What is expected
Retype all of the data. Every line must match exactly.

Source excerpt
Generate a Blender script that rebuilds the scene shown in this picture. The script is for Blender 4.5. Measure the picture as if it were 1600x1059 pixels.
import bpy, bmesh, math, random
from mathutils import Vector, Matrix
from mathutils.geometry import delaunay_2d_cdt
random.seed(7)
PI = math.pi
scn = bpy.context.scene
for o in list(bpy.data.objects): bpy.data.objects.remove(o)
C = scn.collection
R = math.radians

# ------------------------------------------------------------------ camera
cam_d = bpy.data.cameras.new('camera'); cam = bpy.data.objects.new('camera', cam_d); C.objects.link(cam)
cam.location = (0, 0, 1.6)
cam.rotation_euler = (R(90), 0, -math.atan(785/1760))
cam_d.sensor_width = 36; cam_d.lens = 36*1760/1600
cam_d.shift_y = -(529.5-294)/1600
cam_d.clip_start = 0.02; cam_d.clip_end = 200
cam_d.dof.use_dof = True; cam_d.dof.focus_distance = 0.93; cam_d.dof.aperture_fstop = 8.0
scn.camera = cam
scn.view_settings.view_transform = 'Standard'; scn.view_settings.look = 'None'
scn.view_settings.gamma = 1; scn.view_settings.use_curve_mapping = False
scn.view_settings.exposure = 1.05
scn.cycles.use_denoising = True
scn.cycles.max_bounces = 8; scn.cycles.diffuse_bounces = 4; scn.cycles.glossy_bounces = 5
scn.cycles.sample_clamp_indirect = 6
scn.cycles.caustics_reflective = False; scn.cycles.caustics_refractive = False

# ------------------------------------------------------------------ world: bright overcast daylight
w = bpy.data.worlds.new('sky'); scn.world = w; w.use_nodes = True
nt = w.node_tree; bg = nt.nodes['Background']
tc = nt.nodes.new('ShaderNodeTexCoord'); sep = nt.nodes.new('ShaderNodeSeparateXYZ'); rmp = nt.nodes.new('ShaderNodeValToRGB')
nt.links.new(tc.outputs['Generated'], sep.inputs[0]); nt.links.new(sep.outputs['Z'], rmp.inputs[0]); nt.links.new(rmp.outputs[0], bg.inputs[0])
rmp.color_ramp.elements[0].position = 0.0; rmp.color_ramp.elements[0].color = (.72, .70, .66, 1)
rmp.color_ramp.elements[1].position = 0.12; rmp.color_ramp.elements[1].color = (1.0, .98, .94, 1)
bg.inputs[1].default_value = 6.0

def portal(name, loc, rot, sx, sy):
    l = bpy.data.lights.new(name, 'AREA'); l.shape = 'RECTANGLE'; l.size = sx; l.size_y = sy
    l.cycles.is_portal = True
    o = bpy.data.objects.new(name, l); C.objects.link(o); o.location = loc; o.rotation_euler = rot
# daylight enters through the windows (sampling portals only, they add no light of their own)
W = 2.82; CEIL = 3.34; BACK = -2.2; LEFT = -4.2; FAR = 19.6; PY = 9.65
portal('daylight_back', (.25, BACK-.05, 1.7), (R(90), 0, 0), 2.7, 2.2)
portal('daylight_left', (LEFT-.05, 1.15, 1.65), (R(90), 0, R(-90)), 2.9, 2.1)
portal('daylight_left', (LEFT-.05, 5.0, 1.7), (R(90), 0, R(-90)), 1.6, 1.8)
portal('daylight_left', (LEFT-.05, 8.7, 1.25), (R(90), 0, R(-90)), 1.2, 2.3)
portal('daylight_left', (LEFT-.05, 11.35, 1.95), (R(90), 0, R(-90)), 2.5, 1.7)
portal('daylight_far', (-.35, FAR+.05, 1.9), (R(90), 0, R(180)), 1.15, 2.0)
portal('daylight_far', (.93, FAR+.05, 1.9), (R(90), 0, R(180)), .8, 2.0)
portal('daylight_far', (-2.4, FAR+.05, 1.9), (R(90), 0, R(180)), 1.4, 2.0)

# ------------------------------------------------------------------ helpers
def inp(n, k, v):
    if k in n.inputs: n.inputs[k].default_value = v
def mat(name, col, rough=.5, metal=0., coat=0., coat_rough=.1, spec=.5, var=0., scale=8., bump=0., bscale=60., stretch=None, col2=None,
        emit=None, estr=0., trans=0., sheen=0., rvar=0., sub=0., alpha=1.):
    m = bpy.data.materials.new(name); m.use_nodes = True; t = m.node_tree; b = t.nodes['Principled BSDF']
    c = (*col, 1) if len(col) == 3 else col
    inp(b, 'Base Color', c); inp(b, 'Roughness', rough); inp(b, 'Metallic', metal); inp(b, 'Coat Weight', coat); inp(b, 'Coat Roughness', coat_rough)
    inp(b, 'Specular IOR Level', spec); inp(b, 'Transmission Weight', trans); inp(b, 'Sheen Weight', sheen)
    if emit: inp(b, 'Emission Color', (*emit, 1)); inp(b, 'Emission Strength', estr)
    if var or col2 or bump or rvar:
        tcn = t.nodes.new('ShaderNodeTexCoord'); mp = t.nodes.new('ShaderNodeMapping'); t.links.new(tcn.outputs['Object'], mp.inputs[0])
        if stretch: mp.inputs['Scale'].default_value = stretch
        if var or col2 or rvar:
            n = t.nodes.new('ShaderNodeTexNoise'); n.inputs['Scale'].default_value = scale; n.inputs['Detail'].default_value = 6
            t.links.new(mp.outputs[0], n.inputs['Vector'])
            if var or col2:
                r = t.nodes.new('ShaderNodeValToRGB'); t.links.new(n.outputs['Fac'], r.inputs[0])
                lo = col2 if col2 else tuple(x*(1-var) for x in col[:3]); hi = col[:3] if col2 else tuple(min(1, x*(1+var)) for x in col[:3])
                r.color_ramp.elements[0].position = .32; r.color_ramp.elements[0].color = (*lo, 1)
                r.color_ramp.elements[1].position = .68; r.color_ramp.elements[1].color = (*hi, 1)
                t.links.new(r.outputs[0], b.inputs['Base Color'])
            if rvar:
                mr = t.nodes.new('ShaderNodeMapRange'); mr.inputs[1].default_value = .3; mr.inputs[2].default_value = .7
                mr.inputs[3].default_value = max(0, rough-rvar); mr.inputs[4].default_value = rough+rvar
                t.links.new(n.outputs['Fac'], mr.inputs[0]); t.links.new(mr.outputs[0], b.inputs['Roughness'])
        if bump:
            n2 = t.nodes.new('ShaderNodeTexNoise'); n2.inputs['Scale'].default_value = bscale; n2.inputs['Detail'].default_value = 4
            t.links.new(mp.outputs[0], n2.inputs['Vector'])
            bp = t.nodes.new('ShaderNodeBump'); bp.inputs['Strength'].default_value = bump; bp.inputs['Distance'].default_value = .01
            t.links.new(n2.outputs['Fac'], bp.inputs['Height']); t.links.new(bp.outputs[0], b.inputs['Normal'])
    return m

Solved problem
Generate a Blender script that rebuilds the scene shown in this picture. The script is for Blender 4.5. Measure the picture as if it were 1600x1059 pixels.
import bpy, bmesh, math, random
from mathutils import Vector, Matrix
from mathutils.geometry import delaunay_2d_cdt
random.seed(7)
PI = math.pi
scn = bpy.context.scene
for o in list(bpy.data.objects): bpy.data.objects.remove(o)
C = scn.collection
R = math.radians

# ------------------------------------------------------------------ camera
cam_d = bpy.data.cameras.new('camera'); cam = bpy.data.objects.new('camera', cam_d); C.objects.link(cam)
cam.location = (0, 0, 1.6)
cam.rotation_euler = (R(90), 0, -math.atan(785/1760))
cam_d.sensor_width = 36; cam_d.lens = 36*1760/1600
cam_d.shift_y = -(529.5-294)/1600
cam_d.clip_start = 0.02; cam_d.clip_end = 200
cam_d.dof.use_dof = True; cam_d.dof.focus_distance = 0.93; cam_d.dof.aperture_fstop = 8.0
scn.camera = cam
scn.view_settings.view_transform = 'Standard'; scn.view_settings.look = 'None'
scn.view_settings.gamma = 1; scn.view_settings.use_curve_mapping = False
scn.view_settings.exposure = 1.05
scn.cycles.use_denoising = True
scn.cycles.max_bounces = 8; scn.cycles.diffuse_bounces = 4; scn.cycles.glossy_bounces = 5
scn.cycles.sample_clamp_indirect = 6
scn.cycles.caustics_reflective = False; scn.cycles.caustics_refractive = False

# ------------------------------------------------------------------ world: bright overcast daylight
w = bpy.data.worlds.new('sky'); scn.world = w; w.use_nodes = True
nt = w.node_tree; bg = nt.nodes['Background']
tc = nt.nodes.new('ShaderNodeTexCoord'); sep = nt.nodes.new('ShaderNodeSeparateXYZ'); rmp = nt.nodes.new('ShaderNodeValToRGB')
nt.links.new(tc.outputs['Generated'], sep.inputs[0]); nt.links.new(sep.outputs['Z'], rmp.inputs[0]); nt.links.new(rmp.outputs[0], bg.inputs[0])
rmp.color_ramp.elements[0].position = 0.0; rmp.color_ramp.elements[0].color = (.72, .70, .66, 1)
rmp.color_ramp.elements[1].position = 0.12; rmp.color_ramp.elements[1].color = (1.0, .98, .94, 1)
bg.inputs[1].default_value = 6.0

def portal(name, loc, rot, sx, sy):
    l = bpy.data.lights.new(name, 'AREA'); l.shape = 'RECTANGLE'; l.size = sx; l.size_y = sy
    l.cycles.is_portal = True
    o = bpy.data.objects.new(name, l); C.objects.link(o); o.location = loc; o.rotation_euler = rot
# daylight enters through the windows (sampling portals only, they add no light of their own)
W = 2.82; CEIL = 3.34; BACK = -2.2; LEFT = -4.2; FAR = 19.6; PY = 9.65
portal('daylight_back', (.25, BACK-.05, 1.7), (R(90), 0, 0), 2.7, 2.2)
portal('daylight_left', (LEFT-.05, 1.15, 1.65), (R(90), 0, R(-90)), 2.9, 2.1)
portal('daylight_left', (LEFT-.05, 5.0, 1.7), (R(90), 0, R(-90)), 1.6, 1.8)
portal('daylight_left', (LEFT-.05, 8.7, 1.25), (R(90), 0, R(-90)), 1.2, 2.3)
portal('daylight_left', (LEFT-.05, 11.35, 1.95), (R(90), 0, R(-90)), 2.5, 1.7)
portal('daylight_far', (-.35, FAR+.05, 1.9), (R(90), 0, R(180)), 1.15, 2.0)
portal('daylight_far', (.93, FAR+.05, 1.9), (R(90), 0, R(180)), .8, 2.0)
portal('daylight_far', (-2.4, FAR+.05, 1.9), (R(90), 0, R(180)), 1.4, 2.0)

# ------------------------------------------------------------------ helpers
def inp(n, k, v):
    if k in n.inputs: n.inputs[k].default_value = v
def mat(name, col, rough=.5, metal=0., coat=0., coat_rough=.1, spec=.5, var=0., scale=8., bump=0., bscale=60., stretch=None, col2=None,
        emit=None, estr=0., trans=0., sheen=0., rvar=0., sub=0., alpha=1.):
    m = bpy.data.materials.new(name); m.use_nodes = True; t = m.node_tree; b = t.nodes['Principled BSDF']
    c = (*col, 1) if len(col) == 3 else col
    inp(b, 'Base Color', c); inp(b, 'Roughness', rough); inp(b, 'Metallic', metal); inp(b, 'Coat Weight', coat); inp(b, 'Coat Roughness', coat_rough)
    inp(b, 'Specular IOR Level', spec); inp(b, 'Transmission Weight', trans); inp(b, 'Sheen Weight', sheen)
    if emit: inp(b, 'Emission Color', (*emit, 1)); inp(b, 'Emission Strength', estr)
    if var or col2 or bump or rvar:
        tcn = t.nodes.new('ShaderNodeTexCoord'); mp = t.nodes.new('ShaderNodeMapping'); t.links.new(tcn.outputs['Object'], mp.inputs[0])
        if stretch: mp.inputs['Scale'].default_value = stretch
        if var or col2 or rvar:
            n = t.nodes.new('ShaderNodeTexNoise'); n.inputs['Scale'].default_value = scale; n.inputs['Detail'].default_value = 6
            t.links.new(mp.outputs[0], n.inputs['Vector'])
            if var or col2:
                r = t.nodes.new('ShaderNodeValToRGB'); t.links.new(n.outputs['Fac'], r.inputs[0])
                lo = col2 if col2 else tuple(x*(1-var) for x in col[:3]); hi = col[:3] if col2 else tuple(min(1, x*(1+var)) for x in col[:3])
                r.color_ramp.elements[0].position = .32; r.color_ramp.elements[0].color = (*lo, 1)
                r.color_ramp.elements[1].position = .68; r.color_ramp.elements[1].color = (*hi, 1)
                t.links.new(r.outputs[0], b.inputs['Base Color'])
            if rvar:
                mr = t.nodes.new('ShaderNodeMapRange'); mr.inputs[1].default_value = .3; mr.inputs[2].default_value = .7
                mr.inputs[3].default_value = max(0, rough-rvar); mr.inputs[4].default_value = rough+rvar
                t.links.new(n.outputs['Fac'], mr.inputs[0]); t.links.new(mr.outputs[0], b.inputs['Roughness'])
        if bump:
            n2 = t.nodes.new('ShaderNodeTexNoise'); n2.inputs['Scale'].default_value = bscale; n2.inputs['Detail'].default_value = 4
            t.links.new(mp.outputs[0], n2.inputs['Vector'])
            bp = t.nodes.new('ShaderNodeBump'); bp.inputs['Strength'].default_value = bump; bp.inputs['Distance'].default_value = .01
            t.links.new(n2.outputs['Fac'], bp.inputs['Height']); t.links.new(bp.outputs[0], b.inputs['Normal'])
    return m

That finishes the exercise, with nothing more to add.